To simulate the models different pieces of software were used;
· Dymola
The models were created by making use of Dymola software. The reason for the use of Dymola was the authors’ familiarity with the software and the ease with which changes in the digester configurations could be made due to its use of standard blocks.
· Matlab/Simulink
Due to the ability of Dymola to import real-time data, use was made of Simulink. The facility exists to import Dymola as a block into Simulink. Simulink has various options of importing real-time data. OPC is one of the most common methods of importing data but due to limitations on the historians, use was made of the DDE block in Simulink.
The method that was used to import data was not as straight forward as was anticipated. Each plant had its own way of gathering and storing data. Two different historians needed to be accommodated. The easiest way to overcome this was to make use of Microsoft Excel. The real-time data was pulled into Excel and from there relayed to Simulink.
Results from on-line simulation
In the results that are shown, the simulation has been running two times faster than the real-time, that gives half the retention for the results .The yellow lines in the result graphs are the value from the DCS and the pink lines are the results from the model.
· Swing from hard wood to soft wood at Ngodwana.

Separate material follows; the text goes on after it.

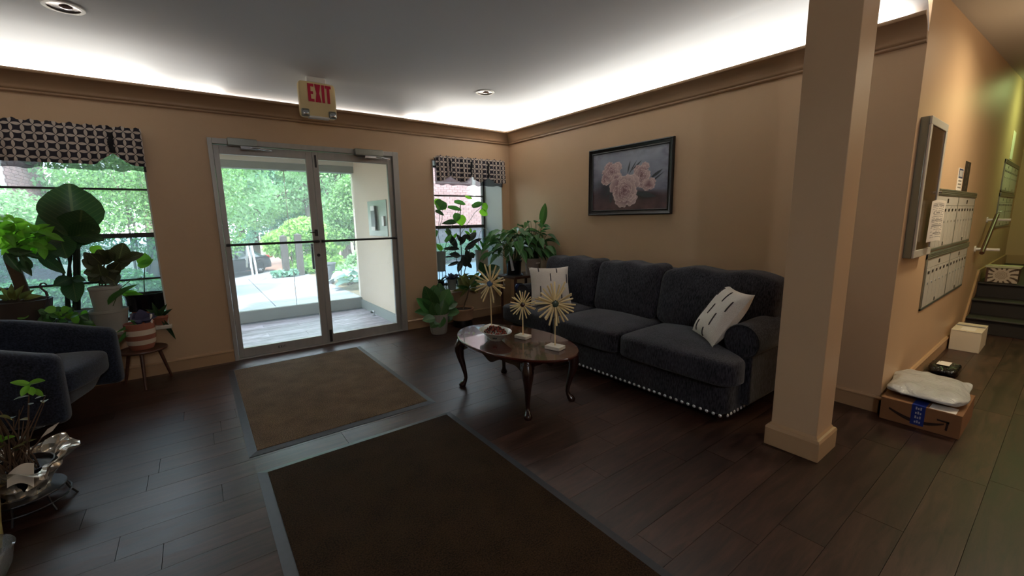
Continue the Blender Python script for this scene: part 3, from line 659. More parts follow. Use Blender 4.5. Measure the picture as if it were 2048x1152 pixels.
for lab, cx, cy, bl, mt, sd in (('tall dense evergreen bush close behind the big left window', -0.75, 9.4, [((-0.1, 0, 2.35), (0.9, 0.7, 0.75)), ((0.75, 0, 2.1), (0.9, 0.6, 0.9)), ((0.2, -0.2, 1.35), (1.0, 0.6, 0.55)), ((0.9, 0, 1.2), (0.7, 0.5, 0.6))], M['leafE'], 31),
                                ('lower light green bush on the left behind the big window', -2.25, 9.0, [((0, 0, 1.45), (0.75, 0.6, 0.55)), ((0.45, 0, 1.2), (0.6, 0.5, 0.4)), ((-0.4, 0, 0.9), (0.6, 0.5, 0.5))], M['leafA'], 32),
                                ('low bush under the big left window', -1.3, 7.9, [((-0.5, 0, 0.4), (0.6, 0.5, 0.35)), ((0.3, 0, 0.45), (0.6, 0.5, 0.4)), ((0.9, 0, 0.3), (0.4, 0.4, 0.3))], M['leafE'], 33),
                                ('low bush below the brick wall behind the small window', 6.4, 12.2, [((0, 0, 0.35), (0.7, 0.4, 0.3)), ((0.7, 0, 0.4), (0.6, 0.4, 0.35))], M['leafE'], 34)):
    shrub(lab, (cx, cy, -0.02), bl, mt, 15000, 0.034, sd)

# hosta and planter bucket beside the terrace
def leaf_mesh(name, mat, shape, nu=4, nv=6, fold=0.25, droop=0.25, wave=0.0):
    """unit leaf along +y (stalk at the origin), width 1 along x"""
    mb = MB()
    def f(u, v):
        w = shape(v); x = (u-0.5)*w
        return (x, v, abs(u-0.5)*w*fold-droop*v*v+wave*math.sin(v*14)*(u-0.5)*w)
    mb.grid(f, nu, nv); return mb.mesh(name, mat, smooth=180)
OVAL = lambda v: max(0.02, math.sin(PI*min(1, v*0.94+0.04))**0.75)
LANCE = lambda v: max(0.02, math.sin(PI*v**0.8)**0.9)
HEART = lambda v: max(0.02, (math.sin(PI*(0.16+0.84*v)))**0.8)
def leafm(mesh, parent, p, q, width, nrm=(0, 0, 1), name='leaf'):
    p, q = Vector(p), Vector(q); y = q-p; L = y.length; y.normalize(); z = Vector(nrm)-y*Vector(nrm).dot(y)
    if z.length < 0.01: z = y.orthogonal()
    z.normalize(); x = y.cross(z)
    m = Matrix(((x.x*width, y.x*L, z.x*L, p.x), (x.y*width, y.y*L, z.y*L, p.y), (x.z*width, y.z*L, z.z*L, p.z), (0, 0, 0, 1)))
    return inst(name, mesh, parent, m)
M['hosta'] = leafmat('blue hosta leaf', (0.36, 0.52, 0.46, 1), 0.5, 0.25, 0.2)
hm = leaf_mesh('hosta_leaf', M['hosta'], HEART, fold=0.3, droop=0.3)
ho = thing('hosta', 'blue green hosta with broad leaves beside the terrace', 'plant', (2.52, 8.9, -0.02))
rg = random.Random(4)
for i in range(16):
    a = i*2.4; l = rg.uniform(0.28, 0.45); z = rg.uniform(0.1, 0.45)
    p = Vector((2.52+0.08*math.cos(a), 8.9+0.08*math.sin(a), z)); leafm(hm, ho, p, p+Vector((math.cos(a)*l, math.sin(a)*l, rg.uniform(-0.02, 0.12))), l*0.62)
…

Due to fiber requirements, Ngodwana swings between hardwood (Eucalyptus grandis) and softwood (Pinus patula, Pinus eliotia, Pinus tadea) on a regular basis. Because of the difference in the wood properties, density, moisture and reaction rate between the two types, different cooking conditions are required.
The input into the model was real-time. The following graphs indicate the comparison of the measured outputs from the DCS and the predicted outputs from the model:
The chemical balance across the digester is indicated by the kappa and the residual alkali. The following figure indicates the relation between the measure and predicted values.
Figure 4: Digester Kappa (Softwood to Hardwood Swing).
Figure 5: C15 Extraction Residual EA (Softwood to Hardwood Swing).
The kappa target for the softwood and for hardwood cooks are 50 and 20 respectively. As can be seen from the result, the model is a useful tool to understand what happens during a swing and there is a predominantly good correlation between measured value and the predicted value of the model. The offset between the model and the actual indicates that the model is not yet optimally tuned.
The three most important tuning parameters for the kappa profile and alkali profile are the reaction rate constants and chemical consumption constants and the filling degree in the chips screw. The problem with these parameters is that they are very dependent on chips component and size.
The residual alkali shows how much cooking chemicals are left in the digester after the cook is completed. It is important to control the alkali profile in the digester to always have an excess available, to prevent high kappa’s and lignin re-precipitation. It can also be seen that there is a good correlation between the measured value and predicted values.
The energy balance is indicative of the measure temperature input. Figures 6, 7 and 8 show the relation between the modelled and actual values as measured at the top and bottom extractions in the digester.
Figure 6: C5 Extraction Temperature (Softwood to Hardwood Swing).
Figure 7: C6 Extraction Temperature (Softwood to Hardwood Swing).
Figure 8: C15/C16 Extraction Temperature (Softwood to Hardwood Swing).
These graphs show that there is a very good correlation between the C6 measured and modeled temperatures as well as on the C15/C16 measured and modeled temperatures. Although there is a big offset in the C5 results, they still show a correlation. The offset is most likely due to an imbalance in the mass balance across the digester figure 9 (evident) or certain assumptions that were made with regards to the tuning values used in the impregnation zone. The fact that the temperature from the model does not cross with that of the plant indicates that no internal liquid channeling is present.